A Polícia Civil de Mato Grosso utiliza desde o ano passado um sistema para o rastreamento de pessoas via telefones celulares. O equipamento custou R$ 4,6 milhões e foi vendido pela empresa israelense Cognyte.
A companhia é especializada em programas e estratégias para o auxílio a governos em situação de crises de segurança pública. O portfólio da empresa apresenta ofertas de rede de inteligência em análise à estratégia de operação para situações em “tempo real”.
O serviço contratado pelo governo de Mato Grosso foi do equipamento GI2S. No edital de dispensa de licitação para a compra do aparelho, publicado em maio de 2022, não há especificações do modelo. A informação diz ser um sistema de antenas portáteis para a “localização precisa” de sinal. O modelo em uso em Mato Grosso tem três antenas.
Padrão de rastreamento
O cientista da computação Raoni Teixeira diz que as empresas fornecedoras dos serviços de rastreamento possuem tecnologias próprias de aprimoramento, mas elas seguem um padrão.
Segundo ele, o rastreamento pode ser feito por diversos canais: torre de sinais de celular, registro de IP, o endereço na internet que possibilita a localização de um acesso em rede local ou celular, e pela conexão de wi-fi.
“Se você prestar atenção na conexão do celular pelas torres, você verá que, geralmente, eles estão conectados a três torres. Quanto mais próximo você estiver de uma torre, mais forte será o inicial, e o inverso também vale. Essa conexão permite se fazer uma triangulação de determinado sinal de celular”, explica.
A triangulação seria o modelo amplo de identificação e não depende de conexão à internet. Os serviços de rastreamento podem cruzar esses dados com os outros dois tipos de conexão, vinculados à internet.

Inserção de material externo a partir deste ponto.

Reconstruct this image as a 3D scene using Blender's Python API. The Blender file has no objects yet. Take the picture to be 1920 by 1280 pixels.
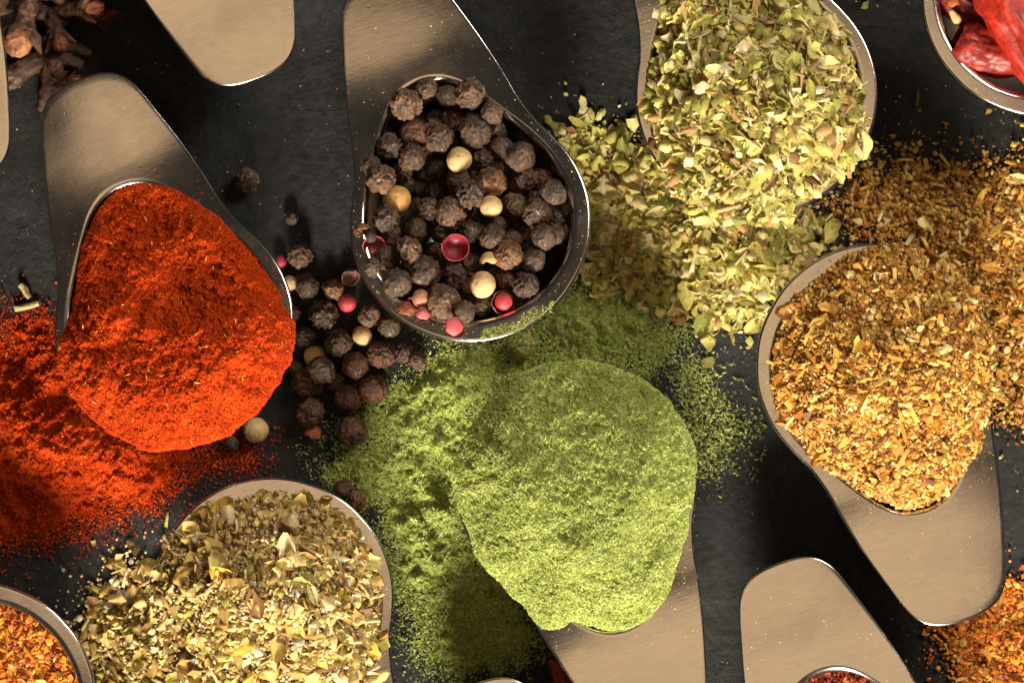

“Neste caso, se passa a ter maior precisão da localização de determinado sinal. Mas empresas tem sempre um serviço a mais de aumento da precisão desses cruzamentos. Mas, aí, a gente nunca sabe o que acontece porque é uma situação interna”, comenta.
O cientista explica que esse padrão de rastreamento faz parte do cotidiano. Um app de instituições financeiras o utiliza para tentar evitar golpes. É o mecanismo pelo qual as instituições conseguem identificar movimentações suspeitas.
“Por exemplo, um aplicativo de um banco pode utilizar a localização estimada com esses métodos alternativos. Mesmo que alguém altere o sinal do GPS, as Torres e os sinais de wi-fi funcionam como contraprova”, afirma.
Limite de ação
O presidente da Assembleia Legislativa, deputado Eduardo Botelho (União Brasil), disse que a tecnologia comprada pelo governo não grava as ligações entre aparelhos. Ela se limitaria a localizar os sinais. O objetivo seria usá-la no combate ao crime.
Segundo ele, o sistema ajudaria por exemplo a localizar pessoas suspeitas investigadas foragidas da polícia.
“Pelo que tenho conhecimento, esse aparelho não intercepta ligação, não grava, simplesmente faz a localização. Aí, eu faço uma pergunta: vocês querem que se localize rapidamente um bandido ou não? Se quiser, é esse aparelho. Você acha que seriam pegas essas pessoas dos assassinatos em Sinop rapidamente? O cara que matou o assessor do deputado Wilson Santos seria localizado rapidamente? Aquele cara que matou a mulher dele, covardemente, na frente da filha, no Pedra 90, seria localizado rapidamente sem o aparelho? Não seria”, afirmou.
A divulgação da informação sobre o sistema usado em Mato Grosso ocorreu dias após a descoberta de um sistema semelhante usado pela Agência Brasileira de Inteligência (Abin).
O modelo chamado FirstMile, também fornecido por uma empresa israelense, permitia o rastreamento de até 10 mil pessoas a cada 12 meses. Conforme a imprensa nacional, o sistema foi comprado no governo de Michel Temer e utilizado entre 2018 e 2021.
A Abin teria monitorado as pessoas sem um protocolo oficial das atividades. A Polícia Federal abriu um inquérito na semana passada para investigar o caso.